Mais qu’en est-il des Chrétiens qui vivent en terre sainte ? Si les chiffres varient selon les sources, l’accord est général sur l’effondrement de la population chrétienne en Palestine. Les Chrétiens étaient majoritaires à Jérusalem, à Nazareth et à Jéricho en 1948. Ils seraient encore 5 000 à Jérusalem, constitueraient à peu près 30% de la population de Nazareth et encore moins à Bethléem. Au total, ils représenteraient moins de 1% de la population palestinienne, soit un peu plus de 40 000 personnes, principalement sur la rive occidentale du Jourdain. Leur nombre aurait diminué de moitié en Palestine depuis 2000, année de la première Intifada. En Israël ils seraient 125 000. Ces chiffres sont à prendre avec précaution parce qu’ils sont politiquement sensibles. Le père Johny Abu Khalil, qui nous reçoit dans sa paroisse de Saint Justin à Naplouse, recense 600 Chrétiens dans sa ville qui compte 350 000 habitants. Encore ces chrétiens sont-ils dispersés en quatre églises (orthodoxes, melchites, catholiques et anglicans) !
Comment expliquer cet affaissement de la population chrétienne ? Il est vrai que le taux de natalité chez les chrétiens est très inférieur à celui des musulmans, mais la démographie n’explique pas tout. Le pessimisme sur la situation politique pousse bon nombre d’entre eux à s’exiler. C’est vrai à Gaza où les extrémistes du Hamas ne laissent guère de place aux chrétiens, c’est vrai en Cisjordanie où le mur aggrave la situation économique et divise les familles, et c’est vrai aussi en Israël où, en dépit des efforts du gouvernement pour les intégrer à l’État juif (on mesure dans les termes la contradiction), les chrétiens restent malgré tout des citoyens de seconde zone, comme nous l’explique notre chauffeur, lui-même chrétien arabe de Nazareth.
Comme souvent en Orient, certains attribuent la responsabilité de la situation à Israël, bouc émissaire commode pour expliquer les catastrophes.
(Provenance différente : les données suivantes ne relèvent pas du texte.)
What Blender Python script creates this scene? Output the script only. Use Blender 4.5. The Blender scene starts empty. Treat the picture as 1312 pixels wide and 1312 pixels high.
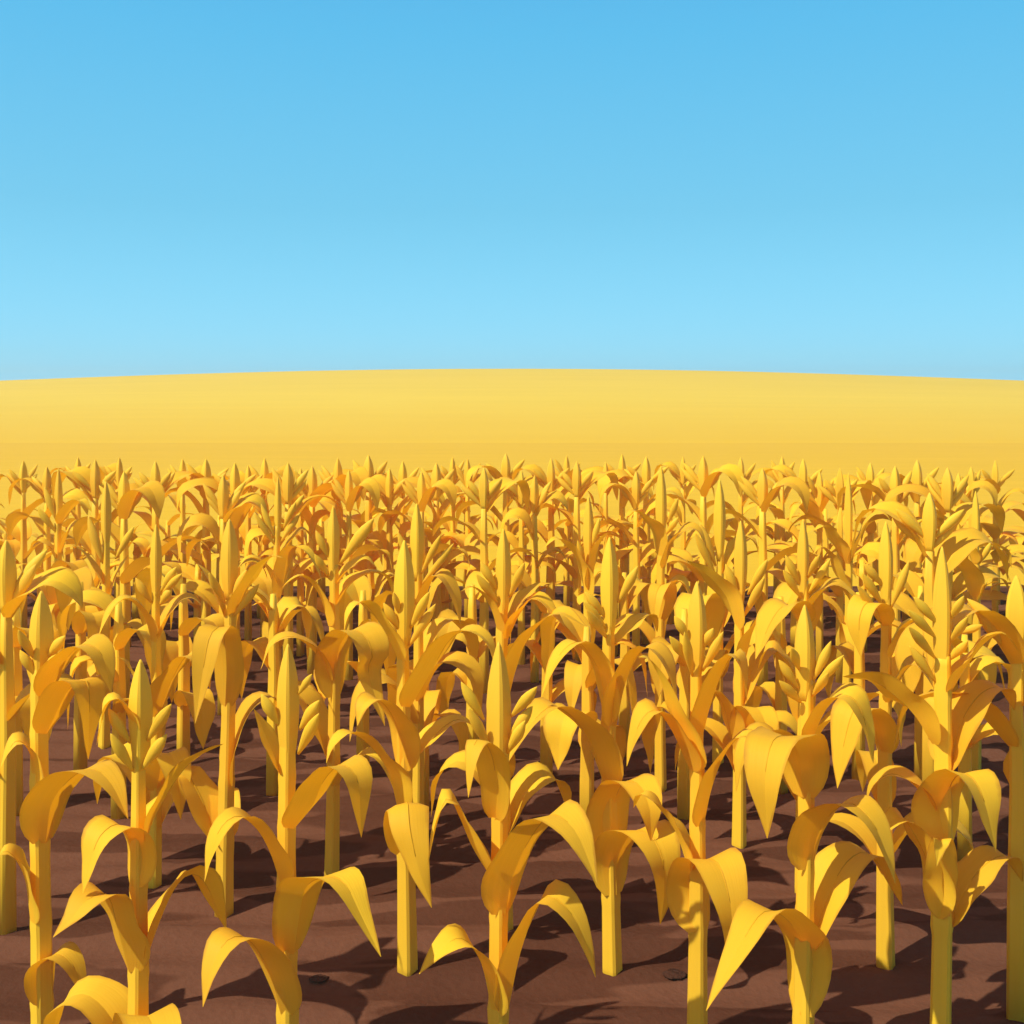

On ne peut s’empêcher de constater que les chrétiens sont tout de même plus nombreux en Israël, même s’ils sont tiraillés entre leur identité arabe, leur nationalité israélienne et leur confession chrétienne.
Le père Johny Abu Khalil, extrêmement sévère vis-à-vis de l’État juif, ne peut cependant passer sous silence ce qu’il appelle « le sionisme musulman », la prétention de l’Islam à l’exclusivité – tout du moins en ce qui concerne le proche orient –, représentée par l’État Islamique et ses séides. À Nazareth, pourtant située en Israël, le visiteur est accueilli par un panneau de propagande de l’islam, en langue anglaise, invitant les chrétiens à ne pas dépasser les limites, à ne dire que la vérité sur Allah, le seul vrai Dieu, et à renoncer à la divinité du Christ et à la Trinité. Le message se termine par ce que l’on peut interpréter comme une menace : « Arrêtez, cela vaut mieux pour vous ! » suivi d’un panneau danger. On ne peut-être plus clair. Pour beaucoup de musulmans, il n’y a pas d’avenir pour les chrétiens en terre sainte et ceux-ci finissent par s’en convaincre.
Comment garder la Samaritaine vivante, comme le souhaite le père Johny Abu Khalil ? En faisant tomber le mur de la haine qui n’est pas le mur érigé par Israël pour sa sécurité, mais celui qui résulte de la méconnaissance des uns et des autres. À Naplouse, l’école du patriarcat latin accueille 600 élèves dont 70 seulement sont chrétiens. On a peine à imaginer que leurs camarades musulmans (l’école est mixte) puissent en ressortir en haïssant ceux qui les ont enseignés. Quand tu connais ton ennemi, tu ne peux plus le haïr entend-on dire ici. Peut-être même peut-on s’apercevoir que l’on s’est trompé d’ennemi.